正确解释有符号与无符号

Question

I'm receiving 2 bytes from a communication and then i need to merge these 2 values to obtain a 16 bit value.

Now suppose that I expect to receive the number 200, then the two characters are a and b

char a=0x00;
char b=0xc8;
int  cw = (a << 8) | b ;
printf("cw= %d\n",cw);

Doing the merge the variable cw becomes -56 instead of 200

If i change char by unsigned char i got the correct value 200 How can i fix that? i expect to receive both positive and negative numbers and of course the number 200

Answer 1

16 bit value.

Just use proper type.

unsigned char a = 0x00;
unsigned char b = 0xc8;
int16_t cw = ((unsigned int)a << 8) | b;

Answer 2

The only change you should do is defining the least significant byte unsigned:

char a;
unsigned char b;
... // receive a and b from your communication
int cw = (a << 8) | b;
printf("cw = %d\n", cw);

The arithmetic/logic expression should work, but it may be non-trivial to explain why it doesn't overflow, because it involves promotion of char or unsigned char to int (which, I guess, is 16-bit on your system).

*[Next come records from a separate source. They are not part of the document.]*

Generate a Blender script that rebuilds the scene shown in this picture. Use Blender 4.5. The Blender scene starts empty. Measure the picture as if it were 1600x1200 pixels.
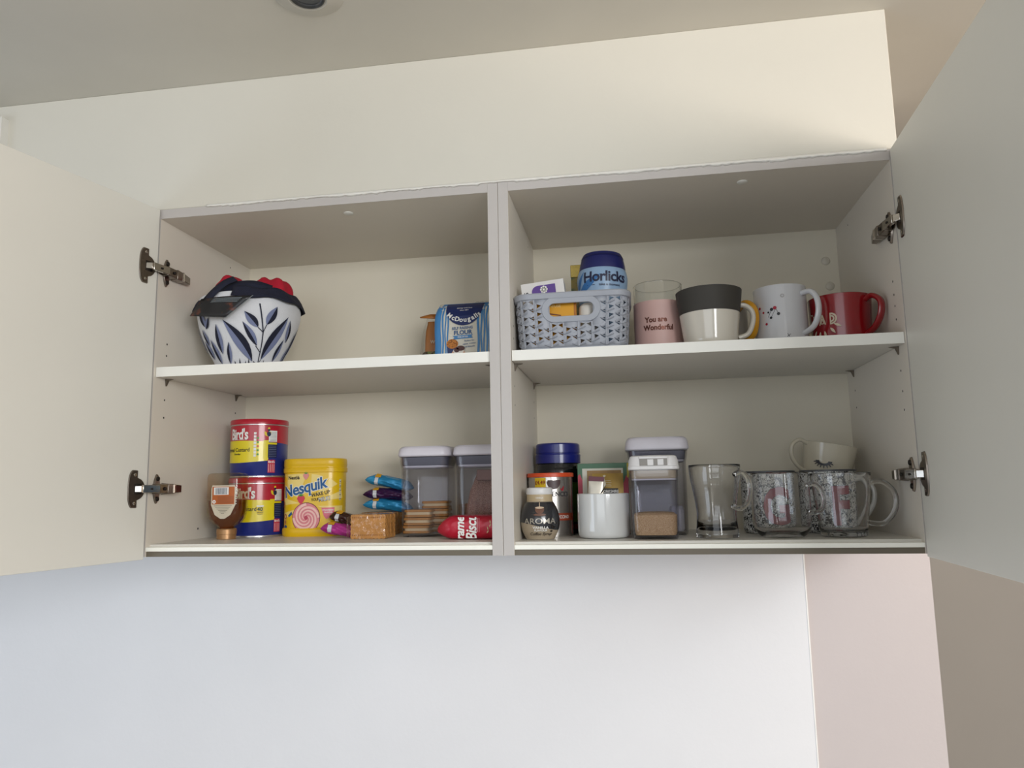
import bpy, bmesh, math, random
from mathutils import Vector, Matrix, geometry
random.seed(7)
sc = bpy.context.scene
COL = sc.collection
PI = math.pi
def R(a): return math.radians(a)

# ------------------------------------------------------------------ camera
cam_d = bpy.data.cameras.new('camera')
cam = bpy.data.objects.new('camera', cam_d); COL.objects.link(cam)
cam_d.sensor_width = 36.0; cam_d.lens = 1170.3 / 1600 * 36.0
cam_d.clip_start = .02
def _rot(y, p, r):
    return Matrix.Rotation(y, 3, 'Z') @ Matrix.Rotation(p, 3, 'X') @ Matrix.Rotation(r, 3, 'Y')
_m = _rot(.15813, .13858, .01848) @ Matrix.Rotation(PI / 2, 3, 'X')
cam.matrix_world = Matrix.Translation((.7956, -1.1174, .0982)) @ _m.to_4x4()
sc.camera = cam

# ------------------------------------------------------------------ light
sc.view_settings.view_transform = 'Standard'; sc.view_settings.look = 'None'
sc.view_settings.gamma = 1; sc.view_settings.use_curve_mapping = False
sc.view_settings.exposure = 0.14
sc.cycles.transparent_max_bounces = 40; sc.cycles.max_bounces = 16
sc.cycles.transmission_bounces = 16; sc.cycles.sample_clamp_indirect = 6
w = bpy.data.worlds.new('room_light'); sc.world = w; w.use_nodes = True
bg = w.node_tree.nodes['Background']; bg.inputs[0].default_value = (.93, .96, 1.0, 1); bg.inputs[1].default_value = .27
def area(name, loc, target, sx, sy, power, color):
    l = bpy.data.lights.new(name, 'AREA'); l.shape = 'RECTANGLE'; l.size = sx; l.size_y = sy
    l.energy = power; l.color = color
    o = bpy.data.objects.new(name, l); COL.objects.link(o)
    o.location = loc
    o.rotation_euler = (Vector(target) - Vector(loc)).to_track_quat('-Z', 'Y').to_euler()
    return o
area('window_daylight_right', (2.75, -1.05, .18), (.9, 0, .25), 1.1, .6, 18, (1.0, .79, .61))
area('window_daylight_left', (-1.7, -1.9, -.45), (.3, .3, -.35), 1.2, 1.1, 11, (.74, .85, 1.0))
area('window_daylight_front', (.2, -3.3, .35), (.6, .3, .1), 2.0, .9, 12, (.88, .94, 1.0))
area('window_daylight_front_right', (2.1, -2.6, .50), (.2, .3, .1), 1.3, .9, 50, (.96, .98, 1.0))

# ------------------------------------------------------------------ materials
def lin(c):
    if isinstance(c, str): c = tuple(int(c[i:i+2], 16) / 255 for i in (0, 2, 4))
    return tuple(x / 12.92 if x <= .04045 else ((x + .055) / 1.055) ** 2.4 for x in c)
MATS = {}
def M(name, col, rough=.5, metal=0, var=.03, scale=40, bump=0, bscale=300, coat=0, spec=.5, sheen=0):
    if name in MATS: return MATS[name]
    m = bpy.data.materials.new(name); m.use_nodes = True; nt = m.node_tree; N = nt.nodes; L = nt.links
    b = N['Principled BSDF']; c = lin(col)
    tc = N.new('ShaderNodeTexCoord'); nz = N.new('ShaderNodeTexNoise'); nz.inputs['Scale'].default_value = scale
    nz.inputs['Detail'].default_value = 3
    L.new(tc.outputs['Object'], nz.inputs['Vector'])
    rp = N.new('ShaderNodeValToRGB'); L.new(nz.outputs['Fac'], rp.inputs['Fac'])
    rp.color_ramp.elements[0].position = .3; rp.color_ramp.elements[1].position = .7
    rp.color_ramp.elements[0].color = tuple(x * (1 - var) for x in c) + (1,)
    rp.color_ramp.elements[1].color = tuple(min(1, x * (1 + var)) for x in c) + (1,)
    L.new(rp.outputs['Color'], b.inputs['Base Color'])
    b.inputs['Roughness'].default_value = rough; b.inputs['Metallic'].default_value = metal
    b.inputs['Specular IOR Level'].default_value = spec
    b.inputs['Coat Weight'].default_value = coat; b.inputs['Coat Roughness'].default_value = .05
    if sheen: b.inputs['Sheen Weight'].default_value = sheen
    if bump:
        n2 = N.new('ShaderNodeTexNoise'); n2.inputs['Scale'].default_value = bscale; n2.inputs['Detail'].default_value = 4
        L.new(tc.outputs['Object'], n2.inputs['Vector'])
        bp = N.new('ShaderNodeBump'); bp.inputs['Strength'].default_value = bump; bp.inputs['Distance'].default_value = .002
        L.new(n2.outputs['Fac'], bp.inputs['Height']); L.new(bp.outputs['Normal'], b.inputs['Normal'])
    MATS[name] = m; return m
def glass(name, col=(1, 1, 1), ior=1.47, rough=0.0):
    if name in MATS: return MATS[name]
    m = bpy.data.materials.new(name); m.use_nodes = True; b = m.node_tree.nodes['Principled BSDF']
    b.inputs['Base Color'].default_value = tuple(col) + (1,); b.inputs['Transmission Weight'].default_value = 1
    b.inputs['IOR'].default_value = ior; b.inputs['Roughness'].default_value = rough
    MATS[name] = m; return m
def thin(name, tint=(.93, .93, .95), gloss=1.0, rough=.03, ior=1.5, haze=0, hazecol=(.8, .8, .85)):
    """clear sheet plastic too thin to bend light: see-through with a glossy skin"""
    if name in MATS: return MATS[name]
    m = bpy.data.materials.new(name); m.use_nodes = True; nt = m.node_tree; N = nt.nodes; L = nt.links
    N.remove(N['Principled BSDF']); out = N['Material Output']
    t = N.new('ShaderNodeBsdfTransparent'); t.inputs[0].default_value = tuple(tint) + (1,)
    g = N.new('ShaderNodeBsdfGlossy'); g.inputs['Roughness'].default_value = rough
    lw_ = N.new('ShaderNodeLayerWeight'); lw_.inputs[0].default_value = .5
    pw_ = N.new('ShaderNodeMath'); pw_.operation = 'POWER'; pw_.inputs[1].default_value = 4.0; L.new(lw_.outputs['Facing'], pw_.inputs[0])
    f = N.new('ShaderNodeMath'); f.operation = 'MULTIPLY_ADD'; f.inputs[1].default_value = .75; f.inputs[2].default_value = .045; L.new(pw_.outputs[0], f.inputs[0])
    mx = N.new('ShaderNodeMixShader'); L.new(f.outputs[0], mx.inputs[0]); L.new(t.outputs[0], mx.inputs[1]); L.new(g.outputs[0], mx.inputs[2])
    last = mx
    if haze:
        d = N.new('ShaderNodeBsdfDiffuse'); d.inputs[0].default_value = tuple(hazecol) + (1,)
        m2 = N.new('ShaderNodeMixShader'); m2.inputs[0].default_value = haze
        L.new(mx.outputs[0], m2.inputs[1]); L.new(d.outputs[0], m2.inputs[2]); last = m2
    L.new(last.outputs[0], out.inputs['Surface'])
    MATS[name] = m; return m
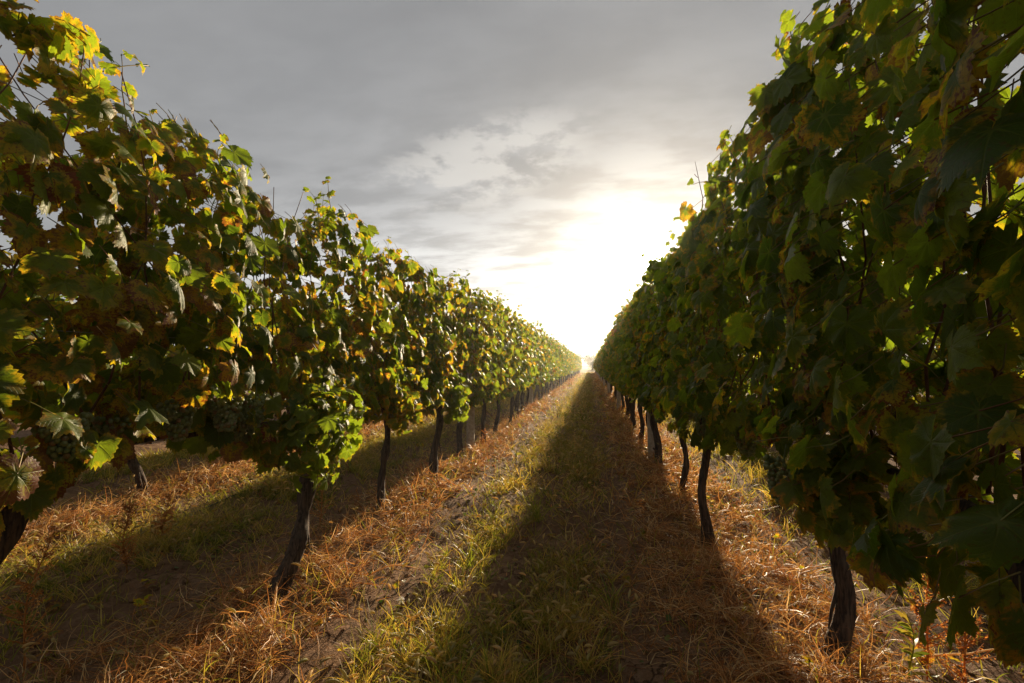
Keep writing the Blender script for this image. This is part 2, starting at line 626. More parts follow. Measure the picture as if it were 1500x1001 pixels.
bands = [(1.0, 4.0, 1.0), (4.0, 10.0, 1.8), (10.0, 26.0, 4.2), (26.0, 75.0, 10.0)]
straw = Bag()
counts_s = [58000, 38000, 26000, 15000]
for (a, b, ws), n in zip(bands, counts_s):
    xl, xh = (-6.0, 2.9) if a < 10 else (-7.0, 5.0)
    if a < 2:
        xl, xh = -4.6, 2.6
    x, y = scatter(n * 3, b, xl, xh, a)
    k = rng.random(len(x)) < density('straw', x, y)
    x, y = x[k][:n], y[k][:n]
    n_ = len(x)
    # straw gathers in tufts: pull each blade toward a tuft centre
    tc_ = rng.normal(size=(n_, 2)) * .012 * ws
    cell = .11 * (1 + .5 * (ws - 1))
    jx = np.floor(x / cell)
    jy = np.floor(y / cell)
    hx = _perm[(jx.astype(int) * 7) % 256, (jy.astype(int) * 13) % 256]
    hy = _perm[(jx.astype(int) * 5 + 99) % 256, (jy.astype(int) * 3 + 50) % 256]
    tuft = rng.random(n_) < .6
    x = np.where(tuft, (jx + hx) * cell + tc_[:, 0], x)
    y = np.where(tuft, (jy + hy) * cell + tc_[:, 1], y)
    z = ground_z(x, y)
    z = z + .05 * np.clip(vnoise(x, y, 3.1, 33) - .5, 0, 1) * 2 * rng.random(n_)
    z = z + np.where(tuft, 0, rng.random(n_) ** 1.5 * .07 * np.exp(-(rowdist(x) / .5) ** 4))
    d0 = np.where(tuft[:, None], upright(n_, 1.25), nrm(rng.normal(size=(n_, 3)) * [1, 1, .25]))
    L = (.06 + .22 * rng.random(n_) ** 1.8) * (1 + .12 * (ws - 1))
    wd = (.0022 + .0030 * rng.random(n_) ** 1.5) * ws
    bend = rng.normal(size=(n_, 3)) * [1.1, 1.1, .5] + np.where(tuft, -1.25, -.15)[:, None] * np.array([0, 0, 1.])
    ti = np.stack([rng.random(n_) ** 1.2, rng.random(n_), rng.random(n_)], -1)
    ribbons(straw, np.stack([x, y, z], -1), d0, L, wd, bend, 6 if a < 4 else (4 if a < 10 else 3), ti, 1.3)
tw = Bag()
o = link('dry_straw', straw.mesh('dry_straw', M_STRAW, False))
o['kind'] = 'stuff'

green = Bag()
for (a, b, ws), n in zip(bands, [42000, 34000, 26000, 14000]):
    xl, xh = (-6.0, 2.9) if a < 10 else (-7.0, 5.0)
    if a < 2:
        xl, xh = -4.8, 2.6
    x, y = scatter(n * 3, b, xl, xh, a)
    k = rng.random(len(x)) < density('green', x, y)
    x, y = x[k][:n], y[k][:n]
    n_ = len(x)
    cell = .16 * (1 + .5 * (ws - 1))
    jx = np.floor(x / cell).astype(int)
    jy = np.floor(y / cell).astype(int)
    hx = _perm[(jx * 7 + 3) % 256, (jy * 13 + 5) % 256]
    hy = _perm[(jx * 5 + 9) % 256, (jy * 3 + 51) % 256]
    hh = _perm[(jx * 11 + 9) % 256, (jy * 17 + 51) % 256]
    tuft = rng.random(n_) < .72
    tc_ = rng.normal(size=(n_, 2)) * .018 * ws
    x = np.where(tuft, (jx + hx) * cell + tc_[:, 0], x)
    y = np.where(tuft, (jy + hy) * cell + tc_[:, 1], y)
    z = ground_z(x, y)
    d0 = upright(n_, 1.0)
    L = (.05 + .13 * rng.random(n_) ** 1.3) * (.6 + .9 * hh) * (1 + .08 * (ws - 1))
    wd = (.0026 + .003 * rng.random(n_)) * ws
    bend = rng.normal(size=(n_, 3)) * [.7, .7, .2] + np.array([0, 0, -.8])
    ti = np.stack([np.clip(hh * .55 + rng.random(n_) * .65, 0, 1), rng.random(n_), rng.random(n_)], -1)
    ribbons(green, np.stack([x, y, z], -1), d0, L, wd, bend, 4 if a < 10 else 3, ti, .15)
# taller ragged tufts, mostly along the sunny edge of the shadow and in the foreground
nt_ = 330
x, y = scatter(nt_ * 3, 16, -4.6, .6, 1.1)
k = rng.random(len(x)) < density('green', x, y) * (.35 + .65 * np.exp(-((x + .7) / .35) ** 2))
x, y = x[k][:nt_], y[k][:nt_]
nb_ = rng.integers(5, 18, len(x))
hh = np.repeat(rng.uniform(.09, .24, len(x)), nb_)
hue = np.repeat(rng.random(len(x)) ** 1.1, nb_)
x = np.repeat(x, nb_)
y = np.repeat(y, nb_)
n_ = len(x)
x = x + rng.normal(size=n_) * .014
y = y + rng.normal(size=n_) * .014
d0 = upright(n_, .95)
ribbons(green, np.stack([x, y, ground_z(x, y)], -1), d0, hh * (.5 + .8 * rng.random(n_)), .0035 + .0045 * rng.random(n_),
        d0 * [1.2, 1.2, 0] + rng.normal(size=(n_, 3)) * [.5, .5, .1] + np.array([0, 0, -.85]), 6,
        np.stack([np.clip(.12 + .55 * hue + .15 * rng.random(n_), 0, 1), .5 + .5 * rng.random(n_), rng.random(n_)], -1), .1)
o = link('green_grass', green.mesh('green_grass', M_GRASS, False))
o['kind'] = 'stuff'

# foxtail grass: thin stems with nodding bristly seed heads
fox = Bag()
nf = [1500, 1700, 1200]
for (a, b, ws), n in zip(bands[:3], nf):
    x, y = scatter(n * 4, b, -4.6, 1.6, a)
    k = rng.random(len(x)) < density('green', x, y) + .12 * (x < .2) * (x > -1.5)
    x, y = x[k][:n], y[k][:n]
    n_ = len(x)
    z = ground_z(x, y)
    d0 = upright(n_, .6)
    hb = rng.normal(size=(n_, 3)) * [1, 1, 0]
    bend = nrm(hb) * .8 + np.array([0, 0, -.35])
    L = .10 + .16 * rng.random(n_)
    ti = np.stack([rng.random(n_), rng.random(n_), rng.random(n_)], -1)
    tip, dt = ribbons(fox, np.stack([x, y, z], -1), d0, L, np.full(n_, .0018 * ws), bend, 4, ti)
    # head: bent spindle of 6 rings x 5 sides
    hl = (.028 + .03 * rng.random(n_)) * (1 + .1 * (ws - 1))
    rr = np.array([.25, .85, 1, .95, .7, .12])
    rad = (.0048 + .0020 * rng.random(n_)) * (1 + .3 * (ws - 1))
    P = tip
    d = dt
    rings = []
    s1 = nrm(np.cross(d, rng.normal(size=(n_, 3))))
    for kk in range(6):
        s2 = nrm(np.cross(d, s1))
        for th in np.arange(5) / 5 * 2 * np.pi:
            rings.append(P + (s1 * math.cos(th) + s2 * math.sin(th)) * (rad * rr[kk])[:, None])
        P = P + d * (hl / 5)[:, None]
        d = nrm(d + (nrm(hb) * .16 + np.array([0, 0, -.14])))
    V = np.stack(rings, 1)
    q = []
    for kk in range(5):
        for j in range(5):
            q.append([kk * 5 + j, kk * 5 + (j + 1) % 5, kk * 5 + 5 + (j + 1) % 5, kk * 5 + 5 + j])
    idx = (np.arange(n_)[:, None, None] * 30 + np.array(q)[None]).reshape(-1)
    fox.add(V.reshape(-1, 3), idx, np.full(n_ * 25, 4), tint=np.repeat(ti, 30, 0))
    if ws < 4:                                 # bristles
        nb = 26 if ws < 1.5 else 12
        for _ in range(nb):
            kk = rng.integers(0, 6, n_)
            jj = rng.integers(0, 5, n_)
            pb = V[np.arange(n_), kk * 5 + jj]
            ctr = V[np.arange(n_)].reshape(n_, 6, 5, 3).mean(2)[np.arange(n_), kk]
            out = nrm(nrm(pb - ctr) + dt * .9 + rng.normal(size=(n_, 3)) * .2)
            e = pb + out * (.006 + .006 * rng.random(n_))[:, None]
            s = nrm(np.cross(out, dt)) * .0004 * ws
            T = np.stack([pb - s, pb + s, e], 1)
            fox.add(T.reshape(-1, 3), np.arange(n_ * 3), np.full(n_, 3), tint=np.repeat(ti, 3, 0))
o = link('foxtail_grass', fox.mesh('foxtail_grass', M_SEED, True))
o['kind'] = 'stuff'

# small broad-leaved ground weeds and fallen leaves (uncountable litter)
gw = Bag()
x, y = scatter(9000, 9, -5.5, 2.6, 1.1)
k = (rng.random(len(x)) < .25 + .6 * ((x < -1.8) & (x > -3.6))) & (vnoise(x, y, 1.7, 21) > .5)
x, y = x[k], y[k]
n_ = len(x)
p0 = np.stack([x, y, ground_z(x, y) + .01 + .03 * rng.random(n_)], -1)
dd = nrm(rng.normal(size=(n_, 3)) * [1, 1, .3])
up = nrm(rng.normal(size=(n_, 3)) * .35 + [0, 0, 1])
sd = nrm(np.cross(dd, up))
Lw = (.012 + .02 * rng.random(n_))[:, None]
prof = [(0, .15), (.3, .5), (.65, .42), (1, 0.02)]
V = []
for s, ww in prof:
    V += [p0 + dd * Lw * s - sd * Lw * ww + up * Lw * .12, p0 + dd * Lw * s + up * 0, p0 + dd * Lw * s + sd * Lw * ww + up * Lw * .12]
V = np.stack(V, 1)
q = [[3 * i + j, 3 * i + j + 1, 3 * i + j + 4, 3 * i + j + 3] for i in range(3) for j in range(2)]
idx = (np.arange(n_)[:, None, None] * 12 + np.array(q)[None]).reshape(-1)
gw.add(V.reshape(-1, 3), idx, np.full(n_ * 6, 4), tint=np.repeat(rng.random((n_, 3)), 12, 0))
o = link('ground_weeds', gw.mesh('ground_weeds', M_WEED, True))
o['kind'] = 'stuff'

# clods and pebbles
cl = Bag()
x, y = scatter(2600, 9, -4.5, 2.4, 1.1)
n_ = len(x)
oct_ = np.array([[1, 0, 0], [0, 1, 0], [-1, 0, 0], [0, -1, 0], [0, 0, 1], [.6, .6, .6], [-.6, .6, .6], [-.6, -.6, .6], [.6, -.6, .6], [0, 0, -1]], float)
of = np.array([[0, 1, 5], [1, 2, 6], [2, 3, 7], [3, 0, 8], [4, 5, 6], [4, 6, 7], [4, 7, 8], [4, 8, 5], [1, 6, 5], [2, 7, 6], [3, 8, 7], [0, 5, 8],
               [1, 0, 9], [2, 1, 9], [3, 2, 9], [0, 3, 9]])
sz = (.004 + .016 * rng.random(n_) ** 3)
V = oct_[None] * (1 + .45 * rng.normal(size=(n_, 10, 3)) * .6) * sz[:, None, None] * np.array([1, 1, .7])
V = V + np.stack([x, y, ground_z(x, y) + .002], -1)[:, None]
cl.add(V.reshape(-1, 3), (np.arange(n_)[:, None, None] * 10 + of[None]).reshape(-1), np.full(n_ * 16, 3))
o = link('soil_clods', cl.mesh('soil_clods', M_SOIL, False))
o['kind'] = 'stuff'

# ------------------------------------------------------------------ grape leaf templates
CTRL = np.array([(0, .98), (13, .86), (27, .72), (39, .80), (52, .89), (64, .80), (79, .66), (92, .71), (105, .78), (119, .70),
                 (134, .58), (150, .62), (163, .50), (173, .30), (180, .07)], float)
VEINS = np.array([-150, -105, -52, 0, 52, 105, 150], float)


def leaf_template(n, rings, seed, teeth=.06, crump=0.0):
    g = np.random.default_rng(seed)
    deg = np.linspace(-176, 176, n)
    lob = g.uniform(.25, 1.05)
    cr = CTRL[:, 1].copy()
    for kk in (2, 6, 9):
        cr[kk] += (1 - lob) * (.5 * (CTRL[kk - 2 if kk > 2 else 0, 1] + CTRL[min(kk + 2, 14), 1]) - cr[kk]) * .8
    cr[1] += .05
    cr = cr * (1 + .06 * g.normal(size=len(cr)))
    rl = np.interp(np.abs(deg), CTRL[:, 0], cr)
    cr2 = cr * (1 + .07 * g.normal(size=len(cr)))
    r = np.where(deg < 0, rl, np.interp(np.abs(deg), CTRL[:, 0], cr2))
    r = r * (1 + .07 * np.sin(np.radians(deg) * 2 + g.random() * 6) * g.random())
    r = r * (1 + teeth * np.where(np.arange(n) % 2 == 0, 1, -1)) * (1 + .03 * g.normal(size=n))
    dv = np.abs(deg[:, None] - VEINS[None])
    near = dv.min(1)
    tv = np.clip(near / 26.0, 0, 1)
    th = np.radians(deg)
    k1, k2, k3, k4 = g.uniform(.05, .38), g.uniform(.05, .16), g.uniform(-.2, .45), g.uniform(.04, .14)
    tw = g.uniform(-.35, .35)
    ph = g.random(3) * 6.28
    V = [[0, 0, 0]]
    A = [[0, 0, 0]]
    for ri, f in enumerate(rings):
        rr = r * f if f < 1 else r
        if f < 1:
            rr = f * np.convolve(np.pad(r, 2, mode='edge'), np.ones(5) / 5, 'valid')
        x = np.sin(th) * rr
        y = np.cos(th) * rr
        z = -k1 * rr ** 2 + k2 * tv * rr - k3 * x ** 2 + k4 * np.sin(th * 3 + ph[0]) * rr ** 2 + tw * x * y
        z = z + .05 * rr ** 2 * np.sin(th * 8 + ph[1])
        roll = g.uniform(.0, .30) if f == 1 else 0
        z = z + roll * np.clip(np.sin(th + ph[2]), 0, 1) ** 2 * rr - crump * rr * np.abs(np.sin(th * 2.5 + ph[0]))
        x = x * (1 - crump * 3.2 * rr)
        V += np.stack([x, y, z], -1).tolist()
        A += np.stack([tv, rr, np.full(n, f)], -1).tolist()
    F, C = [], []
    for j in range(n - 1):
        F += [0, 1 + j + 1, 1 + j]
        C.append(3)
    for ri in range(len(rings) - 1):
        b0, b1 = 1 + ri * n, 1 + (ri + 1) * n
        for j in range(n - 1):
            F += [b0 + j, b0 + j + 1, b1 + j + 1, b1 + j]
            C.append(4)
    V = np.array(V)
    return V, np.array(F), np.array(C), np.array(A)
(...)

If you want your code to be portable (ie not assume 16-bit int or any other property of your specific platform), use integers with defined size, and do explicit casting.

int8_t a;
uint8_t b;
... // receive a and b from your communication
int16_t cw = (int16_t)((int16_t)a << 8) | (int16_t)b;
printf("cw = %d\n", (int)cw);

But this code is less readable, so I am not sure being more portable has any advantage here.

Answer 3

The C standard essentially provides no way to shift a 1 bit into the sign position (the only defined cases for << are for non-negative values) and no definite way to convert an unsigned value to a negative value (conversions of out-of-range values to signed integer types are implementation-defined).

So we should not use a shift. However, multiplication of negative values is of course defined, so we can use:

int8_t  a;
uint8_t b;
// Put code here to receive a and b by some method.
uint16_t cw = a*256 + b;

Another option is to test the sign bit and apply the two's complement manually:

unsigned char a, b;
// Put code here to receive a and b by some method.
int cw = (a & 0x7f) << 8 | b;  // Assemble the low 15 bits.
if (a & 0x80)
    cw -= 0x8000;              // If sign bit is set, adjust.

We can also copy the bits in:

unsigned char a, b;
// Put code here to receive a and b by some method.
int16_t cw;
memcpy(&cw, (uint16_t []) { (uint16_t) a << 8 | b }, sizeof cw);

(The above presume your 16-bit integer uses two's complement.)